Last month, Chinese regulators declared that companies raising money through the stock market must get approval from shareholders if they want to re-invest it in other companies' shares. It was an attempt to curb the amounts of money flowing into Chinese stock markets. In a recent survey of 20,000 households conducted by the Peoples Bank of China, 30.3% said they intend to invest in stocks and funds. With banks offering at best 3 percent on savings, for them the choice is an easy one - for China's Government it's a frightening trend.

Now, with the new rule, the government has granted a total of $13.4 billion in QDII quotas to 15 commercial banks. Hong Kong's stock market may be the biggest beneficiary, China International Capital's Chief Economist Ha Jiming told Bloomberg News, "Hong Kong is the most natural starting point as the QDIIs are most familiar with the Hong Kong market, especially the Chinese companies listed there,'" he said.

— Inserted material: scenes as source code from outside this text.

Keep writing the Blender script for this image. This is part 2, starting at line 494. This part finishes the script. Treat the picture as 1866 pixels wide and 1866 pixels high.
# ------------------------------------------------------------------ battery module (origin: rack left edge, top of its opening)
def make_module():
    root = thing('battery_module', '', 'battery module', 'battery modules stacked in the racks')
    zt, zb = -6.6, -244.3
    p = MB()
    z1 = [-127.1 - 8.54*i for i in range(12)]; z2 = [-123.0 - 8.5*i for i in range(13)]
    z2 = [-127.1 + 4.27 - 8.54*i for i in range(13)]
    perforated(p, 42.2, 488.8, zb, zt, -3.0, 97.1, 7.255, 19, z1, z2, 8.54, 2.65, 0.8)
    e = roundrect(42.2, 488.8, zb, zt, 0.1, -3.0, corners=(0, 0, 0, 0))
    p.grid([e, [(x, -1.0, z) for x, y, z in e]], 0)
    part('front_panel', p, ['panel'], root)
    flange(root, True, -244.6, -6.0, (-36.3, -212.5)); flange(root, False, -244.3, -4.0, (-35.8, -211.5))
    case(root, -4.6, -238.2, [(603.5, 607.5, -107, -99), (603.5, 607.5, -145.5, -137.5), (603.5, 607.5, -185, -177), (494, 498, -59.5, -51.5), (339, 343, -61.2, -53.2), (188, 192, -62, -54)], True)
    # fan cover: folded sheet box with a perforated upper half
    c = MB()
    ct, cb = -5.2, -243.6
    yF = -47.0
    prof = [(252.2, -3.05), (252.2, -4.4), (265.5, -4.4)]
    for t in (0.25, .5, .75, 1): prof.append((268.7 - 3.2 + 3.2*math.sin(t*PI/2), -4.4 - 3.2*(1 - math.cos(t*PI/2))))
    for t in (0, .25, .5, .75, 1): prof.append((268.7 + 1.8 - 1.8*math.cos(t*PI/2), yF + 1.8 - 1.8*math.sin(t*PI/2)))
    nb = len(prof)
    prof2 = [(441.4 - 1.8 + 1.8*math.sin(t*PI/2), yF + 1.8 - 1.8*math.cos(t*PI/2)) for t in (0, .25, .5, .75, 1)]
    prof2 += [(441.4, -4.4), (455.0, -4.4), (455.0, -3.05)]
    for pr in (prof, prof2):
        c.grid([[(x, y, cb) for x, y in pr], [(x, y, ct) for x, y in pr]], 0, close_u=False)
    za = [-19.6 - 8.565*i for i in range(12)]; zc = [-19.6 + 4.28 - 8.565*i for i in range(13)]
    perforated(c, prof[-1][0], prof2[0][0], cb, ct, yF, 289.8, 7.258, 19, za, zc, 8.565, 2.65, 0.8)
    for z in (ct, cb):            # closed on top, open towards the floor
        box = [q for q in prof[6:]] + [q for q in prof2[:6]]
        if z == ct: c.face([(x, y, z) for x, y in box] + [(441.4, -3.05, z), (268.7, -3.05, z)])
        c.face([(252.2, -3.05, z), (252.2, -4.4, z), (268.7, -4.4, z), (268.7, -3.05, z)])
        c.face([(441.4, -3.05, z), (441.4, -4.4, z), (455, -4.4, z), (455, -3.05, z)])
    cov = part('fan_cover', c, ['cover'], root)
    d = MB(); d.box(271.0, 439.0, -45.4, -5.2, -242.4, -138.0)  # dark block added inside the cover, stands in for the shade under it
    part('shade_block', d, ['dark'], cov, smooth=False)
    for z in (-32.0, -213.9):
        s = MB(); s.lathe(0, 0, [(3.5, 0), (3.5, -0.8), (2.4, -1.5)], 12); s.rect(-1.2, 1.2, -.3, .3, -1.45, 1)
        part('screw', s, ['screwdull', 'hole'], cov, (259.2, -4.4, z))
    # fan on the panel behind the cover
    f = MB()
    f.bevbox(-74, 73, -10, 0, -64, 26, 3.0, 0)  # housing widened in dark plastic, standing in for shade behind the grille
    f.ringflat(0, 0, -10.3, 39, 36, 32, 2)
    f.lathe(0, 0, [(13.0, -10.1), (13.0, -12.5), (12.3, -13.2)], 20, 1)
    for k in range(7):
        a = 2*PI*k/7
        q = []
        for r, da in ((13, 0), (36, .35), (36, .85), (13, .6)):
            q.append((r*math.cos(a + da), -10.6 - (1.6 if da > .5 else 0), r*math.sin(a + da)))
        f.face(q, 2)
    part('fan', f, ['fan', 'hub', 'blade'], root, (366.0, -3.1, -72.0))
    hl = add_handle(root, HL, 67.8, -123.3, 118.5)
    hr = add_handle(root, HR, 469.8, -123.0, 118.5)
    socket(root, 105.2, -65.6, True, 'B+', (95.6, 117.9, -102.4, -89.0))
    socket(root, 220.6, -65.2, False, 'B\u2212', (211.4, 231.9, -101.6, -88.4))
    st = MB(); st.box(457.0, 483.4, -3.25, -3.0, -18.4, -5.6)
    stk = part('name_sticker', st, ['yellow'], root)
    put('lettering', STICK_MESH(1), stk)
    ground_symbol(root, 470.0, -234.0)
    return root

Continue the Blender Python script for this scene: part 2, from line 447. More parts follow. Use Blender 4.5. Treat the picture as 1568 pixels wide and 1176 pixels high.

China is leading the world in IPO volumes and new share offerings are often doubling in value on the first day of listing, a trend that is seeing shareholder accounts burgeoning by millions each month. The CRBC's new regulations still prohibit banks from investing in hedge funds, commodity derivatives and securities rated below investment grade, the banking regulator said. Individuals will still be barred from investing directly overseas.